Reporting as fact Kushner’s “downplaying” of the meetings he had with Russian government officials implies that the meetings contained some hint of illegality or collusion without conclusive evidence. Objective reporting leaves open the possibility that Kushner is telling the truth.

[Kushner] writes of [Russian Ambassador Sergey] Kislyak, with whom he reportedly tried to set up a communications backchannel during the transition. “In fact, on November 9, the day after the election, I could not even remember the name of the Russian Ambassador.”

Trying to prove his point (emphasis mine), [Kushner] adds: “when the campaign received an email purporting to be an official note of congratulations from President Putin, I was asked how we could verify it was real. To do so I thought the best way would be to ask the only contact I recalled meeting from the Russian government, which was the Ambassador I had met months earlier, so I sent an email asking Mr. [Dimitri] Simes [the publisher of a foreign policy magazine], “What is the name of the Russian ambassador?”

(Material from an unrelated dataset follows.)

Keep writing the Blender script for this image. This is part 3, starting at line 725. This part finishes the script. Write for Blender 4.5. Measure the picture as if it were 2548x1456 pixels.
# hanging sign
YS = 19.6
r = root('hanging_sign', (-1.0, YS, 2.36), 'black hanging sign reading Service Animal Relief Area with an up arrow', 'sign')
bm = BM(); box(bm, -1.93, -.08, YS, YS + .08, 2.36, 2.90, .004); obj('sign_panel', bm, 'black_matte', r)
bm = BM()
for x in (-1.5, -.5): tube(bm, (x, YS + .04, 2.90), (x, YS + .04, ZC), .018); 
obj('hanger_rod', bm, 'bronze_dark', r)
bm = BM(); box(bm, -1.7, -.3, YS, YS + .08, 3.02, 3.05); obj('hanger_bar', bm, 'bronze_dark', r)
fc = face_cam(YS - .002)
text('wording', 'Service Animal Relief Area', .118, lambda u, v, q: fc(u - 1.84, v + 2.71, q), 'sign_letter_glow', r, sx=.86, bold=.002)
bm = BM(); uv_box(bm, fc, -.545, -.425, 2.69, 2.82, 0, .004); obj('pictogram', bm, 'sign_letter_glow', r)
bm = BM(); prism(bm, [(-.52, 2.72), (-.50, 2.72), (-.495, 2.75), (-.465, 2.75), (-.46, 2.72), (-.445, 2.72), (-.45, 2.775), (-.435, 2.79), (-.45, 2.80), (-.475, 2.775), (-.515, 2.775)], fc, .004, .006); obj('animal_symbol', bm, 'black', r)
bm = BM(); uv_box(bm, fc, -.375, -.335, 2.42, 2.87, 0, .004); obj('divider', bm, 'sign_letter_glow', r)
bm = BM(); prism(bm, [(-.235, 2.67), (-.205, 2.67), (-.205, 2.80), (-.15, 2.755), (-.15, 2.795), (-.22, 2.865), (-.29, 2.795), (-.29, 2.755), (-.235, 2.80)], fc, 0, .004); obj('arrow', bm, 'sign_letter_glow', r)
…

The tone of the article is written in the light cast by the author’s presupposition of guilt, and Kushner can only “try” to weasel his way out of it.

Even The New York Times gave a more balanced account of Kushner’s 11-page public remarks, providing context.

“Conversations with foreign officials and business leaders are common during a presidential transition… Mr. Kushner said that his staff members had inadvertently filed an incomplete form, leaving off all foreign contacts — not just Russian ones — as well as other information” reports the New York Times.

The Times also reports that the reason for concern over Kushner’s meetings with Russian officials is due to his failure to disclose them.

Kushner declared in his public remarks that he did not “collude” with the Russians, nor does he “know of anyone in the campaign who did.”